◆ INFORMATION SHOWN:
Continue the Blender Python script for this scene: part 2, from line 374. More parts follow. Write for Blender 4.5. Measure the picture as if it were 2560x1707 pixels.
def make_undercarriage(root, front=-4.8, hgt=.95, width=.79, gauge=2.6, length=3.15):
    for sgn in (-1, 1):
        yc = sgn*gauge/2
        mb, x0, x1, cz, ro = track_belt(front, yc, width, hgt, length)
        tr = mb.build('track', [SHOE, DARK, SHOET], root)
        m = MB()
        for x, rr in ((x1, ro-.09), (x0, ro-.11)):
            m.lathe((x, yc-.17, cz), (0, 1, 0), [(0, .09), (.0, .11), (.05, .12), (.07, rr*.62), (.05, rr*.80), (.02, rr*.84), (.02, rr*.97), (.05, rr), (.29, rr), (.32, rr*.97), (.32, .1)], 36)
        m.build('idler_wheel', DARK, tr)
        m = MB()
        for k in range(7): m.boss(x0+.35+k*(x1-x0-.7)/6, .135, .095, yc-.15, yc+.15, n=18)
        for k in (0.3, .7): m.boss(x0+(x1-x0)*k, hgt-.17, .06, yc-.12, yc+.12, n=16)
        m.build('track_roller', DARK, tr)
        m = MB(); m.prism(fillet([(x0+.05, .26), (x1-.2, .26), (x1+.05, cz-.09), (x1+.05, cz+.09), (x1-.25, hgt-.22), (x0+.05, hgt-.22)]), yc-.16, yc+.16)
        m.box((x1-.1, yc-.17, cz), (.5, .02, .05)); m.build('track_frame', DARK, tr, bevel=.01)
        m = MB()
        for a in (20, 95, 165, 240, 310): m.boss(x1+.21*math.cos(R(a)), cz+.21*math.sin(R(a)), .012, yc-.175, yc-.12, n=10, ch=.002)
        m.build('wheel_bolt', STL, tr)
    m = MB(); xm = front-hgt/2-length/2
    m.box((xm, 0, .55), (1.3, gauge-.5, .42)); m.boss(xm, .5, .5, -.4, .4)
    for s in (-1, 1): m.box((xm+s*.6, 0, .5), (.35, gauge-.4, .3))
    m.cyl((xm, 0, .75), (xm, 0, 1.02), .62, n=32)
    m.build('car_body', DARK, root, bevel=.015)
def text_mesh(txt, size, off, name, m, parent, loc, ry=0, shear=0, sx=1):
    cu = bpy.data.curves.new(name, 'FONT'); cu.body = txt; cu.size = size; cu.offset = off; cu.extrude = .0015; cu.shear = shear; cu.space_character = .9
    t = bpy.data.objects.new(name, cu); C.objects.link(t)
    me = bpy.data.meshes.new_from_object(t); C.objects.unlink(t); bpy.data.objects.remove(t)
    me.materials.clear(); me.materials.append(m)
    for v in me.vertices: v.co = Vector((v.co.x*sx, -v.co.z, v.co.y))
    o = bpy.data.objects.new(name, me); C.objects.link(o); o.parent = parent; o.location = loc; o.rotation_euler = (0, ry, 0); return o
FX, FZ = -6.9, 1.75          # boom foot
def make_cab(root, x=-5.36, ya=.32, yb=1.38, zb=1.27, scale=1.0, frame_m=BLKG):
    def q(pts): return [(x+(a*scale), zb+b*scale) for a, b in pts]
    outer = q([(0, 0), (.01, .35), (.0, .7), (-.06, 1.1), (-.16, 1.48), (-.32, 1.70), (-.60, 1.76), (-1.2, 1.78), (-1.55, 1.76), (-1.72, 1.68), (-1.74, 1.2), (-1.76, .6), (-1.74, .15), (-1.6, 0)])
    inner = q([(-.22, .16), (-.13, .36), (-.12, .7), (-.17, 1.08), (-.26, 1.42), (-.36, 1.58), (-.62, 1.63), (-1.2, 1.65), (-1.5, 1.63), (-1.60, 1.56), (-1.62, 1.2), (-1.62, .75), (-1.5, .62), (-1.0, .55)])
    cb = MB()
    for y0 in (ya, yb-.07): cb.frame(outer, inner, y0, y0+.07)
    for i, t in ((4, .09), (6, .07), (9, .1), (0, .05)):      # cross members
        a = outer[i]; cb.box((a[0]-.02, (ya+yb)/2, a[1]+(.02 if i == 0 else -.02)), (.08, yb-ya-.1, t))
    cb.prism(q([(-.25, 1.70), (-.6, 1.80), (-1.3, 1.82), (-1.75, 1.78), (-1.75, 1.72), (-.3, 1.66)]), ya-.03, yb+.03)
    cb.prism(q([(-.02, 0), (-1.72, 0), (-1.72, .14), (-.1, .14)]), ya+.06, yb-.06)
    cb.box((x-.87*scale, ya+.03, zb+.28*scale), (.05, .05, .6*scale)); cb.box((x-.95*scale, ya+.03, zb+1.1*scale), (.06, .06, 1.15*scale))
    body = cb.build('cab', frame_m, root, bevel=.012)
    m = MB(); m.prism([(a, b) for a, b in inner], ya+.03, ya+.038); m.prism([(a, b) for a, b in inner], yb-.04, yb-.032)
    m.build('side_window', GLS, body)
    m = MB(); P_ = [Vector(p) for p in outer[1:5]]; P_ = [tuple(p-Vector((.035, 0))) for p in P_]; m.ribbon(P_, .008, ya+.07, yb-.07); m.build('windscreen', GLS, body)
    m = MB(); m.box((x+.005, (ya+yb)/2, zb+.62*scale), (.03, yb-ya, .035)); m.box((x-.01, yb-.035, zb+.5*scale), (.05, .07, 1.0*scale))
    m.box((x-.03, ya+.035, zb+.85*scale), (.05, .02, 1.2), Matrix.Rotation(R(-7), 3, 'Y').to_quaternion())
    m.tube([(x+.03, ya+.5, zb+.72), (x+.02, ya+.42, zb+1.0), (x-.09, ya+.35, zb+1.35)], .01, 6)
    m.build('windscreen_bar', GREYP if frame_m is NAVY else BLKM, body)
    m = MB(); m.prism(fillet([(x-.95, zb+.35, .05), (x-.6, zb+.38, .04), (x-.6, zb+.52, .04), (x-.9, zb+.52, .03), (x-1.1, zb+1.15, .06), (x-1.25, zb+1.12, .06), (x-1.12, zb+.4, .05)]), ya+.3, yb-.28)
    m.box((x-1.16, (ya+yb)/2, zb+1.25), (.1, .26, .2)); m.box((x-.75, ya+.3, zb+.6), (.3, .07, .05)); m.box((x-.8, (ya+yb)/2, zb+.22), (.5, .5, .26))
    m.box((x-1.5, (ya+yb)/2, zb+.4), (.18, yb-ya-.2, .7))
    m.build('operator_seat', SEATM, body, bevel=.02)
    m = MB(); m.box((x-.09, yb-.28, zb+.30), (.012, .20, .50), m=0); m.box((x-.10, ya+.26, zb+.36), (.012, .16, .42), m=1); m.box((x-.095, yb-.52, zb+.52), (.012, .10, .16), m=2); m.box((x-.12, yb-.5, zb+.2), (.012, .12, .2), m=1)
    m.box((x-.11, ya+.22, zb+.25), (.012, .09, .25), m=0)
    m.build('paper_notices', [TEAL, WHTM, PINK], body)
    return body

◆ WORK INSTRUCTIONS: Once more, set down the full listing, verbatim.

◆ FULL ANSWER:
Continue the Blender Python script for this scene: part 2, from line 374. More parts follow. Write for Blender 4.5. Measure the picture as if it were 2560x1707 pixels.
def make_undercarriage(root, front=-4.8, hgt=.95, width=.79, gauge=2.6, length=3.15):
    for sgn in (-1, 1):
        yc = sgn*gauge/2
        mb, x0, x1, cz, ro = track_belt(front, yc, width, hgt, length)
        tr = mb.build('track', [SHOE, DARK, SHOET], root)
        m = MB()
        for x, rr in ((x1, ro-.09), (x0, ro-.11)):
            m.lathe((x, yc-.17, cz), (0, 1, 0), [(0, .09), (.0, .11), (.05, .12), (.07, rr*.62), (.05, rr*.80), (.02, rr*.84), (.02, rr*.97), (.05, rr), (.29, rr), (.32, rr*.97), (.32, .1)], 36)
        m.build('idler_wheel', DARK, tr)
        m = MB()
        for k in range(7): m.boss(x0+.35+k*(x1-x0-.7)/6, .135, .095, yc-.15, yc+.15, n=18)
        for k in (0.3, .7): m.boss(x0+(x1-x0)*k, hgt-.17, .06, yc-.12, yc+.12, n=16)
        m.build('track_roller', DARK, tr)
        m = MB(); m.prism(fillet([(x0+.05, .26), (x1-.2, .26), (x1+.05, cz-.09), (x1+.05, cz+.09), (x1-.25, hgt-.22), (x0+.05, hgt-.22)]), yc-.16, yc+.16)
        m.box((x1-.1, yc-.17, cz), (.5, .02, .05)); m.build('track_frame', DARK, tr, bevel=.01)
        m = MB()
        for a in (20, 95, 165, 240, 310): m.boss(x1+.21*math.cos(R(a)), cz+.21*math.sin(R(a)), .012, yc-.175, yc-.12, n=10, ch=.002)
        m.build('wheel_bolt', STL, tr)
    m = MB(); xm = front-hgt/2-length/2
    m.box((xm, 0, .55), (1.3, gauge-.5, .42)); m.boss(xm, .5, .5, -.4, .4)
    for s in (-1, 1): m.box((xm+s*.6, 0, .5), (.35, gauge-.4, .3))
    m.cyl((xm, 0, .75), (xm, 0, 1.02), .62, n=32)
    m.build('car_body', DARK, root, bevel=.015)
def text_mesh(txt, size, off, name, m, parent, loc, ry=0, shear=0, sx=1):
    cu = bpy.data.curves.new(name, 'FONT'); cu.body = txt; cu.size = size; cu.offset = off; cu.extrude = .0015; cu.shear = shear; cu.space_character = .9
    t = bpy.data.objects.new(name, cu); C.objects.link(t)
    me = bpy.data.meshes.new_from_object(t); C.objects.unlink(t); bpy.data.objects.remove(t)
    me.materials.clear(); me.materials.append(m)
    for v in me.vertices: v.co = Vector((v.co.x*sx, -v.co.z, v.co.y))
    o = bpy.data.objects.new(name, me); C.objects.link(o); o.parent = parent; o.location = loc; o.rotation_euler = (0, ry, 0); return o
FX, FZ = -6.9, 1.75          # boom foot
def make_cab(root, x=-5.36, ya=.32, yb=1.38, zb=1.27, scale=1.0, frame_m=BLKG):
    def q(pts): return [(x+(a*scale), zb+b*scale) for a, b in pts]
    outer = q([(0, 0), (.01, .35), (.0, .7), (-.06, 1.1), (-.16, 1.48), (-.32, 1.70), (-.60, 1.76), (-1.2, 1.78), (-1.55, 1.76), (-1.72, 1.68), (-1.74, 1.2), (-1.76, .6), (-1.74, .15), (-1.6, 0)])
    inner = q([(-.22, .16), (-.13, .36), (-.12, .7), (-.17, 1.08), (-.26, 1.42), (-.36, 1.58), (-.62, 1.63), (-1.2, 1.65), (-1.5, 1.63), (-1.60, 1.56), (-1.62, 1.2), (-1.62, .75), (-1.5, .62), (-1.0, .55)])
    cb = MB()
    for y0 in (ya, yb-.07): cb.frame(outer, inner, y0, y0+.07)
    for i, t in ((4, .09), (6, .07), (9, .1), (0, .05)):      # cross members
        a = outer[i]; cb.box((a[0]-.02, (ya+yb)/2, a[1]+(.02 if i == 0 else -.02)), (.08, yb-ya-.1, t))
    cb.prism(q([(-.25, 1.70), (-.6, 1.80), (-1.3, 1.82), (-1.75, 1.78), (-1.75, 1.72), (-.3, 1.66)]), ya-.03, yb+.03)
    cb.prism(q([(-.02, 0), (-1.72, 0), (-1.72, .14), (-.1, .14)]), ya+.06, yb-.06)
    cb.box((x-.87*scale, ya+.03, zb+.28*scale), (.05, .05, .6*scale)); cb.box((x-.95*scale, ya+.03, zb+1.1*scale), (.06, .06, 1.15*scale))
    body = cb.build('cab', frame_m, root, bevel=.012)
    m = MB(); m.prism([(a, b) for a, b in inner], ya+.03, ya+.038); m.prism([(a, b) for a, b in inner], yb-.04, yb-.032)
    m.build('side_window', GLS, body)
    m = MB(); P_ = [Vector(p) for p in outer[1:5]]; P_ = [tuple(p-Vector((.035, 0))) for p in P_]; m.ribbon(P_, .008, ya+.07, yb-.07); m.build('windscreen', GLS, body)
    m = MB(); m.box((x+.005, (ya+yb)/2, zb+.62*scale), (.03, yb-ya, .035)); m.box((x-.01, yb-.035, zb+.5*scale), (.05, .07, 1.0*scale))
    m.box((x-.03, ya+.035, zb+.85*scale), (.05, .02, 1.2), Matrix.Rotation(R(-7), 3, 'Y').to_quaternion())
    m.tube([(x+.03, ya+.5, zb+.72), (x+.02, ya+.42, zb+1.0), (x-.09, ya+.35, zb+1.35)], .01, 6)
    m.build('windscreen_bar', GREYP if frame_m is NAVY else BLKM, body)
    m = MB(); m.prism(fillet([(x-.95, zb+.35, .05), (x-.6, zb+.38, .04), (x-.6, zb+.52, .04), (x-.9, zb+.52, .03), (x-1.1, zb+1.15, .06), (x-1.25, zb+1.12, .06), (x-1.12, zb+.4, .05)]), ya+.3, yb-.28)
    m.box((x-1.16, (ya+yb)/2, zb+1.25), (.1, .26, .2)); m.box((x-.75, ya+.3, zb+.6), (.3, .07, .05)); m.box((x-.8, (ya+yb)/2, zb+.22), (.5, .5, .26))
    m.box((x-1.5, (ya+yb)/2, zb+.4), (.18, yb-ya-.2, .7))
    m.build('operator_seat', SEATM, body, bevel=.02)
    m = MB(); m.box((x-.09, yb-.28, zb+.30), (.012, .20, .50), m=0); m.box((x-.10, ya+.26, zb+.36), (.012, .16, .42), m=1); m.box((x-.095, yb-.52, zb+.52), (.012, .10, .16), m=2); m.box((x-.12, yb-.5, zb+.2), (.012, .12, .2), m=1)
    m.box((x-.11, ya+.22, zb+.25), (.012, .09, .25), m=0)
    m.build('paper_notices', [TEAL, WHTM, PINK], body)
    return body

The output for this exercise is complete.